Daily Distraction: @Sweden
0 comments
883 views
0 upvotes
0 guides
Posted by Katie Ostoich on June 15, 2012 at 2:43 PM
What do you get when a country’s Tourism Board gives a random citizen control of their Twitter feed for a week? The best PR campaign ever! Sweden decided to give their account to a new Swede every week. It’s genius. Mostly because this week, they gave it to the amazing Sonja Abrahamsson, who by all accounts, is a nutter. She is unfiltered crazy. And thankfully for us, she is not tweeting in her native Swedish, but in English. She is the best.
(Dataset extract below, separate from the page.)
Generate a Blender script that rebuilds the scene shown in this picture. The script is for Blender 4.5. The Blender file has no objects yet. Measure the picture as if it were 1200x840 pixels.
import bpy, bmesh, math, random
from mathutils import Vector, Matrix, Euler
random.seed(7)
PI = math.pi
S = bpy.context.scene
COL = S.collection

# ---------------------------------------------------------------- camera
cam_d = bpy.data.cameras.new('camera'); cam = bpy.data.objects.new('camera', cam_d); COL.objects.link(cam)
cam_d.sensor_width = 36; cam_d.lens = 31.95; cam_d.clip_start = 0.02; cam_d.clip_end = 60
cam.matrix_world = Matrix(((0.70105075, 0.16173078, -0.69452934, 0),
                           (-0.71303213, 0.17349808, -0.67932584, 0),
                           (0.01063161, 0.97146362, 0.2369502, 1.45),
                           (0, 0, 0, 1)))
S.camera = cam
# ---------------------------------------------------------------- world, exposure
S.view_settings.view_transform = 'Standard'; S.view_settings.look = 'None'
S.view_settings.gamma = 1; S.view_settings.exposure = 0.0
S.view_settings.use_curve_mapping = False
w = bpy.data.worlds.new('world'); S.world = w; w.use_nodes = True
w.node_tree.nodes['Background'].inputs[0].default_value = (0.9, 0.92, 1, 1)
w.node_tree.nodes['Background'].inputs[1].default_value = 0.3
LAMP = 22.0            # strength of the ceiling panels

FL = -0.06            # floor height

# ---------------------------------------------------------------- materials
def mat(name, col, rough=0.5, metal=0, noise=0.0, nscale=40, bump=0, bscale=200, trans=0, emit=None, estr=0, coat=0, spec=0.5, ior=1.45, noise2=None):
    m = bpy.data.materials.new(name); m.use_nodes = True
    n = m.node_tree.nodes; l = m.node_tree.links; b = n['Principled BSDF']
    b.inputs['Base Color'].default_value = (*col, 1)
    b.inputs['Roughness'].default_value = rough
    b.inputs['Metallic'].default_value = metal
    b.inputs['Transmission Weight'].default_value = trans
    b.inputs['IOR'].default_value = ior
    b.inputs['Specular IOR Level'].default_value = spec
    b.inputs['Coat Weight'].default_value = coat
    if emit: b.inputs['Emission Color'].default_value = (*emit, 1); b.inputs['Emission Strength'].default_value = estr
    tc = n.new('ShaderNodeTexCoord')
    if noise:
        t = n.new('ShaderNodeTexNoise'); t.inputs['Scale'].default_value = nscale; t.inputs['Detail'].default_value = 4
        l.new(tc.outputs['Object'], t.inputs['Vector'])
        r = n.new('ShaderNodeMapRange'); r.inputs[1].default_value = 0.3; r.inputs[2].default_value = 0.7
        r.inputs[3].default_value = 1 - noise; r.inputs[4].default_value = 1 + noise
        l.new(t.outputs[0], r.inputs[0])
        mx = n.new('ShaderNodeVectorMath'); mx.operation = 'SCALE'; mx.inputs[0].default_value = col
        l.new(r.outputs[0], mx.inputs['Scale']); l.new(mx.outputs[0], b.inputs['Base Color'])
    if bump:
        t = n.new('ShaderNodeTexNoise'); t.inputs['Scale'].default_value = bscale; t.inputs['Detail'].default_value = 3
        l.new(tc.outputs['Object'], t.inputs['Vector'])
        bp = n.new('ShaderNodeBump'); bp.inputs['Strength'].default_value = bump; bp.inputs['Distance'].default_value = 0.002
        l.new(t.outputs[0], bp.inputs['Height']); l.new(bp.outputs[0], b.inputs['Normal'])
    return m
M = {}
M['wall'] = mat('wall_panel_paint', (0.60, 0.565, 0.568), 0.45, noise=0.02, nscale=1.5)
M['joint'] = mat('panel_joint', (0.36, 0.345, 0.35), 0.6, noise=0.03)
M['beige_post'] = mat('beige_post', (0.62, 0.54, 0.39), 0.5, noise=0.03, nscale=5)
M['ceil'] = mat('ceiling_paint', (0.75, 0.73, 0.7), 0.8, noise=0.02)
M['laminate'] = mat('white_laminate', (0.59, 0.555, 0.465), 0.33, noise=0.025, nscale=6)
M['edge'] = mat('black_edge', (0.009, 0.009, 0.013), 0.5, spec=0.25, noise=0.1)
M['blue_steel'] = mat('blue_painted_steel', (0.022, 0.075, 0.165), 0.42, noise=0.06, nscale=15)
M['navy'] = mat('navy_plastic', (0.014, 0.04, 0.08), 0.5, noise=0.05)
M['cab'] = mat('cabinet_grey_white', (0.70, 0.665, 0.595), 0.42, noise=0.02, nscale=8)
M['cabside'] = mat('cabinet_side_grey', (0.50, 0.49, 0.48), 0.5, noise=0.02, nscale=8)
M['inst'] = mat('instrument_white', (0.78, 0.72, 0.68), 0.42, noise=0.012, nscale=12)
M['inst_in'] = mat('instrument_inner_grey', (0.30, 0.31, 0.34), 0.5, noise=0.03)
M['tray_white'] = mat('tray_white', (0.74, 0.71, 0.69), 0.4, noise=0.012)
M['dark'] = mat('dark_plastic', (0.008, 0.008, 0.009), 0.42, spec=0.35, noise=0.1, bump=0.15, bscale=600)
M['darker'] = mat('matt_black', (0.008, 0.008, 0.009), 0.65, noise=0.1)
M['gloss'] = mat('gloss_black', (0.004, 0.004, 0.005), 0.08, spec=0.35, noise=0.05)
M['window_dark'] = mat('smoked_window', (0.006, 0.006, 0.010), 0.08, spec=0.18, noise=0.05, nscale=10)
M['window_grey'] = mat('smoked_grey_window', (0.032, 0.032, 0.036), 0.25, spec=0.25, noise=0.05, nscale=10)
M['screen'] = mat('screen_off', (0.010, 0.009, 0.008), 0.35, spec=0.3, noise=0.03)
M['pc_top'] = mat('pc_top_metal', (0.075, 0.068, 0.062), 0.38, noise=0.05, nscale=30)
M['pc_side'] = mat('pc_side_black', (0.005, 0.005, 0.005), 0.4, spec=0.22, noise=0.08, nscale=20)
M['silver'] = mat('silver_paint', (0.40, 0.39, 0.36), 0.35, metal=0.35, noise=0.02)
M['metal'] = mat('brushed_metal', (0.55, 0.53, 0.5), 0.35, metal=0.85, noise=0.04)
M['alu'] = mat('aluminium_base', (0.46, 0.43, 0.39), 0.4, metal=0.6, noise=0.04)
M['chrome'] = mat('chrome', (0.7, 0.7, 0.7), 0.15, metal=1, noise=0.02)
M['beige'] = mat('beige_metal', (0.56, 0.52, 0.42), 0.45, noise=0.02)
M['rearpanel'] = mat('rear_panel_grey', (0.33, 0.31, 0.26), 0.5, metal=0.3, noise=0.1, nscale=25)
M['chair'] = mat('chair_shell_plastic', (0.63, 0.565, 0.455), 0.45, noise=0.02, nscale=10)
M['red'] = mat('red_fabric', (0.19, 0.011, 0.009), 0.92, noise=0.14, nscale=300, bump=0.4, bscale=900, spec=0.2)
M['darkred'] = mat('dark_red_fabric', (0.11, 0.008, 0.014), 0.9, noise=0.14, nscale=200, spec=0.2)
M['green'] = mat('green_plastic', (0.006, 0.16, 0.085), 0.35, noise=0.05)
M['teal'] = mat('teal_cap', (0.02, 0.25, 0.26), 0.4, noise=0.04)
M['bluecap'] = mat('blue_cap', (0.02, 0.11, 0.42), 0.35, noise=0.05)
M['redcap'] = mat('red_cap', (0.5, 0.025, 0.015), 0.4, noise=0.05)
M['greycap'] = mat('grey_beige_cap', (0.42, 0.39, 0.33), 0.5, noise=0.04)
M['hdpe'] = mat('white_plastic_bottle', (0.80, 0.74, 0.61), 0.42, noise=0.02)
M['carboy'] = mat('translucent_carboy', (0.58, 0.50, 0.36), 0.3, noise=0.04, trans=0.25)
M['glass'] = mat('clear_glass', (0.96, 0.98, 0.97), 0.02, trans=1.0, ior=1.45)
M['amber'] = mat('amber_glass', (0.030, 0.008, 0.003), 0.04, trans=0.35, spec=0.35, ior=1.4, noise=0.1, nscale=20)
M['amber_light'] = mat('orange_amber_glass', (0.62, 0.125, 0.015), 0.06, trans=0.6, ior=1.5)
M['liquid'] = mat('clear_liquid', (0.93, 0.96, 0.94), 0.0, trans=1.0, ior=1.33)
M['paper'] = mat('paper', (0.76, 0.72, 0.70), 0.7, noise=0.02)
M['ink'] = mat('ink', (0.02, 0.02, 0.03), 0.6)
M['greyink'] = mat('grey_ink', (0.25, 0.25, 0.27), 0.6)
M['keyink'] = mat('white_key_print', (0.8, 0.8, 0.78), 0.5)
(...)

Sweden Sonja has had control of @Sweden since Sunday, and so far she's freaking people the hell out. Mostly because nothing she says makes any sense ("Today we are having some kind of uterus for dinner. Not sure what kind of uterus. I ordered it from the internet"), but also because of this:
Sonja Abrahamsson's series of tweets on the subject Tuesday began: "Whats the fuzz with jews. You can't even see if a person is a jew, unless you see their penises, and even if you do, you can't be sure!?"
She went on to point out that the Nazis made Jews wear stars so they could tell who was a Jew, mentioned that she grew up in a place with no Jews and concluded: "Im sorry if some of you find the question offensive. Thats was not my purpose. I just don't get why some people hates jews so much."
Yeah, ok so that’s a little awkward. But this 27 year old mom (described in her bio as “Holy mother of two,” whatever that means) is mostly just a freaking hilarious clueless, cheerful woman.
And really, you don’t want to miss gems like this: “Swedish prisons are like hotels. You come to prison as a thug but comes out as P Diddy.” Or, “If my kids fall and get hurt I sometimes scream like "DID YOU JUST SLIDE IN YOUR OWN PUKE", and they forget the pain and become happy.”
As Lindy West, who wrote for Jezebel, says, “It's just so refreshing to see an actual human being get to represent their country without all their nutty ideas and idiosyncrasies airbrushed right out. Because we are all weirdos. Kudos to Sweden for just not giving a fuck. Can you imagine some crazy lady Tweeting for @America about breast-feeding? We can't even talk about uterine health without conservative panties bunching up—so forget about eating mail-order mystery uteruses.”